- _What is being asked_:
Retype exactly the lines from the first one through the line with "bpy.data.objects.remove(o)", including both ends; skip any pictures.

- _Source data_:
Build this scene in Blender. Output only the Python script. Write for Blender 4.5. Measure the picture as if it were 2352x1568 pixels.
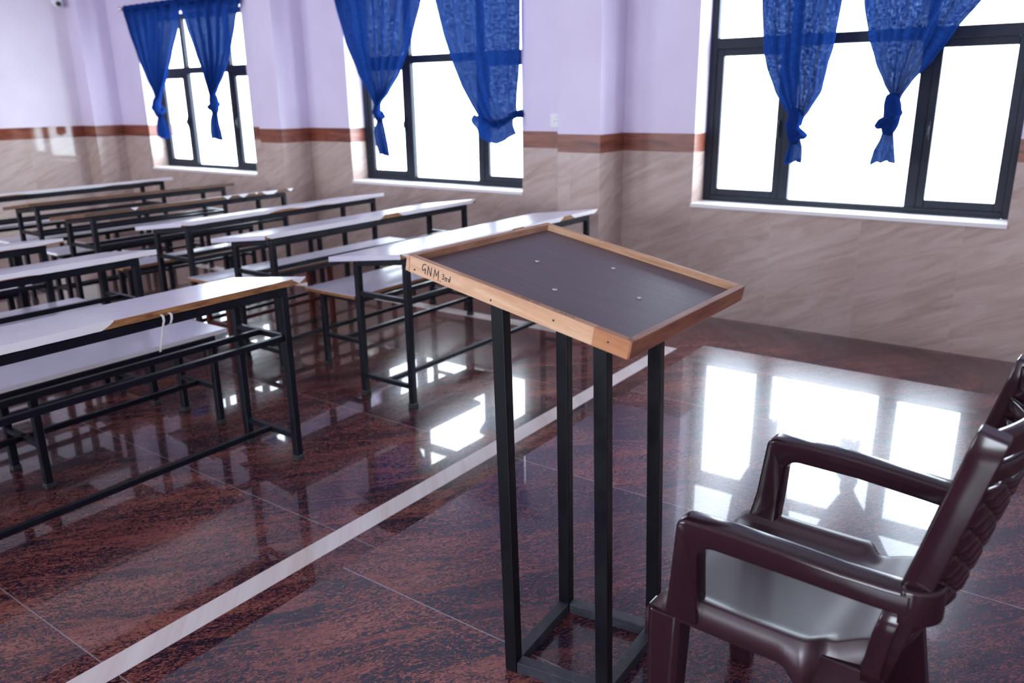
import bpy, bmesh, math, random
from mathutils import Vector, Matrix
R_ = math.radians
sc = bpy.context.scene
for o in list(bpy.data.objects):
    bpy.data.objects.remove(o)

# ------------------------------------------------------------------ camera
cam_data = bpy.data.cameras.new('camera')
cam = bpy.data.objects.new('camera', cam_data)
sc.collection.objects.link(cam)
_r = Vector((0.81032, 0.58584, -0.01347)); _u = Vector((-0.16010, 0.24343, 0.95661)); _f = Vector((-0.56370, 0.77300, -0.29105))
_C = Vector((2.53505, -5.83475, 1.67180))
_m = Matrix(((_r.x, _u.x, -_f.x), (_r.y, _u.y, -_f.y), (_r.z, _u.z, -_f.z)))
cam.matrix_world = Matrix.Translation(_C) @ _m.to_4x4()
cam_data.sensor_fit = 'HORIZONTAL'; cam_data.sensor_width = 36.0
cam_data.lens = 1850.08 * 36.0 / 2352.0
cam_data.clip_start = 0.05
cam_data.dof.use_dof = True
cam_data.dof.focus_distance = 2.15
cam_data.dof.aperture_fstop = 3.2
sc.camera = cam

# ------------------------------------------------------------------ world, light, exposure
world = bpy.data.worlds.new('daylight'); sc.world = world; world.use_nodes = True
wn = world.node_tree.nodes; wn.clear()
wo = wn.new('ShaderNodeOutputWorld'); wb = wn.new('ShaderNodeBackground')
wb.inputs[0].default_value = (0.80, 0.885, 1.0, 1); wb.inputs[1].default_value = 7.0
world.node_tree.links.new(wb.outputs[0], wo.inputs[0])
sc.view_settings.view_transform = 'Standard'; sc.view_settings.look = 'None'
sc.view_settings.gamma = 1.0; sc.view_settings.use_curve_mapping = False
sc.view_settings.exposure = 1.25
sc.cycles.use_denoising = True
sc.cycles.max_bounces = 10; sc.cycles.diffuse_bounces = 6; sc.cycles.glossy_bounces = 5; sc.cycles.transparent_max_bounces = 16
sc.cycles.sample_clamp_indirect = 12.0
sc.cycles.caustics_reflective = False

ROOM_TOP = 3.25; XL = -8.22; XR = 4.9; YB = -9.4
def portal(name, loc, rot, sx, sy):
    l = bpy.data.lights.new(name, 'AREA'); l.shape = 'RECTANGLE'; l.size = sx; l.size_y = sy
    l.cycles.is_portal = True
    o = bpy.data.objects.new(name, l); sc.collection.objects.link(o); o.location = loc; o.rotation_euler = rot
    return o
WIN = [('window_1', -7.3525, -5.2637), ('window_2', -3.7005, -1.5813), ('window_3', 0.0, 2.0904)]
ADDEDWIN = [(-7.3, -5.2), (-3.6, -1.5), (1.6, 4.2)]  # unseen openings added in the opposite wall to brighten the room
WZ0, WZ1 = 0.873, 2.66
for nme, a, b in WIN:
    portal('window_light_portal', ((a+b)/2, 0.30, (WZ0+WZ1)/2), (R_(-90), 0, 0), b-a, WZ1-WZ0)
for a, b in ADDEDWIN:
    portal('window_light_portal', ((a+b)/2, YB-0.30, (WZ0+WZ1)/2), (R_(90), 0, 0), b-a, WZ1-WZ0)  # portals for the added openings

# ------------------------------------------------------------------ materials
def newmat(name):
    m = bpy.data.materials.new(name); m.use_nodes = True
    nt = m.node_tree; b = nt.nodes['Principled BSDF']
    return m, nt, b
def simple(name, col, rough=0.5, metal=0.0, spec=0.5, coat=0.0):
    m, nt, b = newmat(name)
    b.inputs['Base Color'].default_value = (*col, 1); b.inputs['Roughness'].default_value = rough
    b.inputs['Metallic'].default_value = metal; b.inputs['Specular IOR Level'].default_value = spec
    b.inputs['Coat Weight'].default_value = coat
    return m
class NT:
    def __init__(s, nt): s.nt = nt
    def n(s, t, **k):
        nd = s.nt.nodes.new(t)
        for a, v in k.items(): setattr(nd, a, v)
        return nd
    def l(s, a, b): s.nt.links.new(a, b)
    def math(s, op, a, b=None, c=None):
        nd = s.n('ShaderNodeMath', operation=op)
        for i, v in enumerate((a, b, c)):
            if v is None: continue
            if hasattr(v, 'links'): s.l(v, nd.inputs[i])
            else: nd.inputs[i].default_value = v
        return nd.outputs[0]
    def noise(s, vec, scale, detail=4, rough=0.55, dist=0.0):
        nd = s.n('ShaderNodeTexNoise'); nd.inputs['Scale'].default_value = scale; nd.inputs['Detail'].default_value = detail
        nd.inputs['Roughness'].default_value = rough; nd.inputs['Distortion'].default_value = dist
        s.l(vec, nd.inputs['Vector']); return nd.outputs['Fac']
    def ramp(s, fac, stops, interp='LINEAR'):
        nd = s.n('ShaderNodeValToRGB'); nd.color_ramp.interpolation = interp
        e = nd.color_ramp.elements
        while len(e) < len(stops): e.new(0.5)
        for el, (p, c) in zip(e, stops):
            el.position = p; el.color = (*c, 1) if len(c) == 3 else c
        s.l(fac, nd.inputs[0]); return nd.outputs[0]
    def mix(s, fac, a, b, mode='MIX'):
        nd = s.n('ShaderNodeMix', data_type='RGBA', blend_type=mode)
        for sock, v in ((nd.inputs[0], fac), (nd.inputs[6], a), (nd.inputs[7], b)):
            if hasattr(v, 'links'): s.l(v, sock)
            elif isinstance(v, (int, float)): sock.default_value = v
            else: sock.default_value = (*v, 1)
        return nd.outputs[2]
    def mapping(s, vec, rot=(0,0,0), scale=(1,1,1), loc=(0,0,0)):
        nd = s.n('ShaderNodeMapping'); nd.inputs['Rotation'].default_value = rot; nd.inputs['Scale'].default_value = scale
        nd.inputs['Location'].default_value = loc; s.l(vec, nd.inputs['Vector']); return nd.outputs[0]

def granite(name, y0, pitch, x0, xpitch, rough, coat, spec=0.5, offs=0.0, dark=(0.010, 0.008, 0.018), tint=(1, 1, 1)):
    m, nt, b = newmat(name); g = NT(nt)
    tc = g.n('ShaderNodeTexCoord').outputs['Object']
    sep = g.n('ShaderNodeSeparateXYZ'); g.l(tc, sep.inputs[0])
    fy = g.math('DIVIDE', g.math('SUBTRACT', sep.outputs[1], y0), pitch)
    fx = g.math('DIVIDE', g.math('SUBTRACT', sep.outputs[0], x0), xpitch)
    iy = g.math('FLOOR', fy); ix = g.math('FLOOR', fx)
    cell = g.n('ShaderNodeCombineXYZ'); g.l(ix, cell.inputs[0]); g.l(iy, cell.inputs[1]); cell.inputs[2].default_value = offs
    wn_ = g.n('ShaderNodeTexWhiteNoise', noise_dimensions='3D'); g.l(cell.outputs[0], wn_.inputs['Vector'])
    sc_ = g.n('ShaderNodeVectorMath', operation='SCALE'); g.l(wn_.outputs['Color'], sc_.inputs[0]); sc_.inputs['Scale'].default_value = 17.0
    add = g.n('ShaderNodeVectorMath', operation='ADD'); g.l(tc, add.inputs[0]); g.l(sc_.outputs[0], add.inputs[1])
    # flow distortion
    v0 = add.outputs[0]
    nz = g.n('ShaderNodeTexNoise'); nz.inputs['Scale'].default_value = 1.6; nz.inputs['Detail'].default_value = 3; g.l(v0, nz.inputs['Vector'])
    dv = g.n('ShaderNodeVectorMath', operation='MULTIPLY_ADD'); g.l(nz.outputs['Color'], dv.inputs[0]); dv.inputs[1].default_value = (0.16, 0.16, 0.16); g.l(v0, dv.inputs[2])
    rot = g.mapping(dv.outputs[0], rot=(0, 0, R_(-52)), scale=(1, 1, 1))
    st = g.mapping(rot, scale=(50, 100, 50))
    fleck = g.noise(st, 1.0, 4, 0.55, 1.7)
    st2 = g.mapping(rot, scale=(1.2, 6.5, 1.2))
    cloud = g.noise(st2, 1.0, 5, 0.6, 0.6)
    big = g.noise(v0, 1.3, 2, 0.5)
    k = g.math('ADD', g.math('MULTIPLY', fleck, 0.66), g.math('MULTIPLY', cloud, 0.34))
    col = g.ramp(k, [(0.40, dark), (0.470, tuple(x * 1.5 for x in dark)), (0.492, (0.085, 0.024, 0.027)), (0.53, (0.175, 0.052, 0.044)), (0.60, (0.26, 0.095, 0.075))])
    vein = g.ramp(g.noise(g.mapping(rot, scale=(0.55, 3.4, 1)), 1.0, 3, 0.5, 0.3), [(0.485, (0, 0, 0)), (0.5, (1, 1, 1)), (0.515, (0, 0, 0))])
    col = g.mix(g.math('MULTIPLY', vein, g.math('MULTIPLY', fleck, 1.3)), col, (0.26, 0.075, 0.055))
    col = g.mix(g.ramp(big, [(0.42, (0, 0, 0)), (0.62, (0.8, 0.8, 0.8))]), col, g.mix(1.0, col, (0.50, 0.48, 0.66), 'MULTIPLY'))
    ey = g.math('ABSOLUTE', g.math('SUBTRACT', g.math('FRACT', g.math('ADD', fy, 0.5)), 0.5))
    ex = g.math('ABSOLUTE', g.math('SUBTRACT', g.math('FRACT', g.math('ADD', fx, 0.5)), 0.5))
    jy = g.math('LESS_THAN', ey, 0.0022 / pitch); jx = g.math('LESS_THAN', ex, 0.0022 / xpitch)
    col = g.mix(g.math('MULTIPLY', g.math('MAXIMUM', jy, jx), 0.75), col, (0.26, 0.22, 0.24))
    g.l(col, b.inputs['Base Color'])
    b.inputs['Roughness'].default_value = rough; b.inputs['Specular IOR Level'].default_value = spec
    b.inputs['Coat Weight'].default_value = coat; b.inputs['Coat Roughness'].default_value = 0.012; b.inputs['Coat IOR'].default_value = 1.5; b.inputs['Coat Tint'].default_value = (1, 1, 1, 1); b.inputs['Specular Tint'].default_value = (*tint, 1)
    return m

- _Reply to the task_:
Build this scene in Blender. Output only the Python script. Write for Blender 4.5. Measure the picture as if it were 2352x1568 pixels.
import bpy, bmesh, math, random
from mathutils import Vector, Matrix
R_ = math.radians
sc = bpy.context.scene
for o in list(bpy.data.objects):
    bpy.data.objects.remove(o)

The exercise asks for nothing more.